In his dismissal of Fricke’s admittedly uneven final output, Herzog implicitly made a crucial point about Hosianna Mantra: There is very little that’s new age, ambient, or easy listening about this record. Sure, its sounds are soft and often kind, perhaps not far removed from the Windham Hill scene that would soon take shape overseas.

But there is an essential darkness to Hosianna Mantra, its musical warmth countered by abiding doubts about now and eternity alike. This was, after all, a divided Germany, just beginning to square up to its still-recent genocidal history. Fricke was a child of the war that had splintered the world and a contemporary of many in the West German student protests of the late ’60s, when young activists pushed the country to discard its fascist past.

As Yun seems to sigh the final words of “Nicht Hoch Im Himmel” over moaning guitar and furtive piano, the message becomes clear: The future is always a risk but onward we go into it. The fluttering instrumental that follows feels like an ellipsis, affirming that this uncertainty is permanent, the price of sticking around. It is remarkable that, having paid a princely sum for his newfangled Moog, Fricke stepped away from it to make Hosianna Mantra. It proved necessary, though, as his detour into the instruments of the past led him to face the future. The technology was no longer the reason the music mattered.

Remember the premise of Hosianna Mantra and how it seemed a bit tawdry, maybe even exploitative of cheap feelings? The record avoided this trap by lingering at the boundary of shadow and light, by never moving directly into some feel-good vision of what’s to come. Popol Vuh did, however, cut two tracks that didn’t make the LP. Yun released the pair on a contemporaneous single through United Artists, the large label where Augustin worked but that had passed on Popol Vuh just the same. One track, von Waldthausen’s arrangement of “Ave Maria” for the band, is often appended to modern reissues of Hosianna Mantra, digital and otherwise.

To be dramatic but fair, it is a disaster.
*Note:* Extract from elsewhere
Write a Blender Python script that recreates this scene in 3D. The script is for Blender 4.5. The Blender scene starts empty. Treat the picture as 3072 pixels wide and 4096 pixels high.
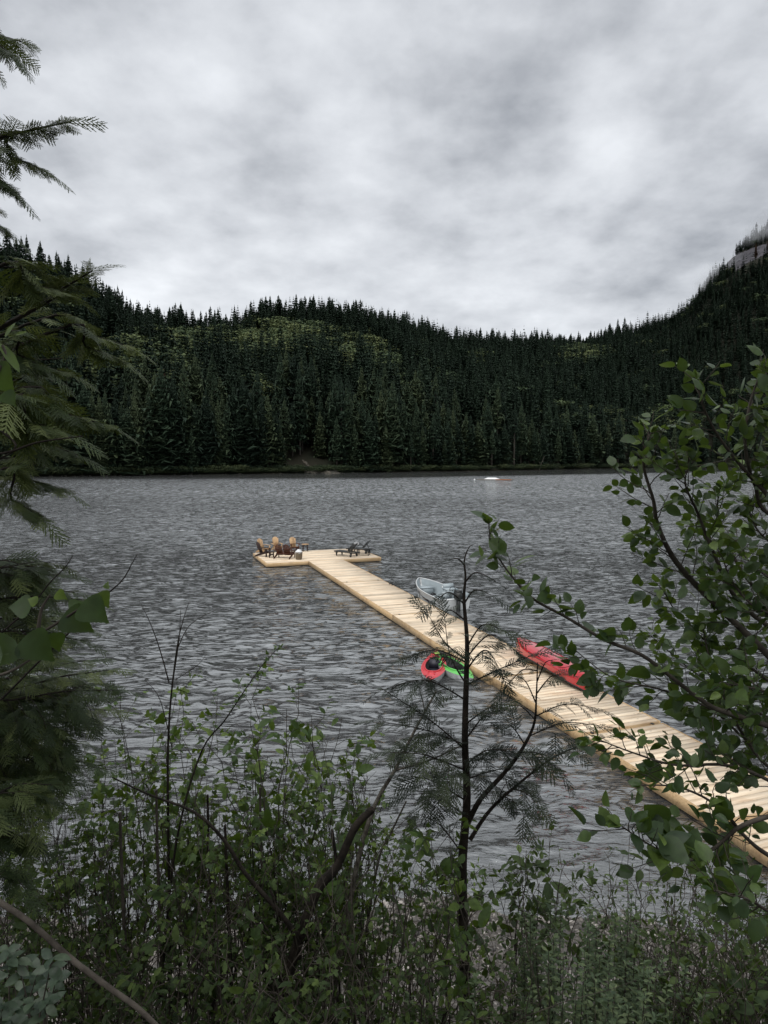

It not only interrupts the effect of that parting ellipsis but totally misses what makes Hosianna Mantra so ambiguous and compelling. Though she doesn’t quite go for Pavarotti grandeur, Yun does belt her “Ave Maria” over turgid strings and hand drums as jarring as a poke in the ribs. Veit wails in the background as if he’s listening to “All Along the Watchtower” on headphones, and Fricke hammers his chords so hard you may begin to worry about the innards of his piano. Was he over it, too? On a good day, I can make it through maybe half of the apocrypha before I have to abandon the effort.

Still, I am glad for this awkward appendage. Like Herzog’s quote about the music Fricke made after 40, the track’s jarring contrast with Hosianna Mantra finally illustrates how and why the album works, even after the concept itself is as ordinary as a Coexist bumper sticker. Popol Vuh’s “Ave Maria” feels like a failed ploy to turn a prayer into a pop bauble, to reach an audience that wanted the same simple satisfaction that a Christmas carol provides. Bright and unqualified, it is a facile interpretation of the album’s nascent premise. It leaves no space for the apprehensions that make Hosianna Mantra a mirror of real-life hope and faith, teetering always at the edge of oblivion.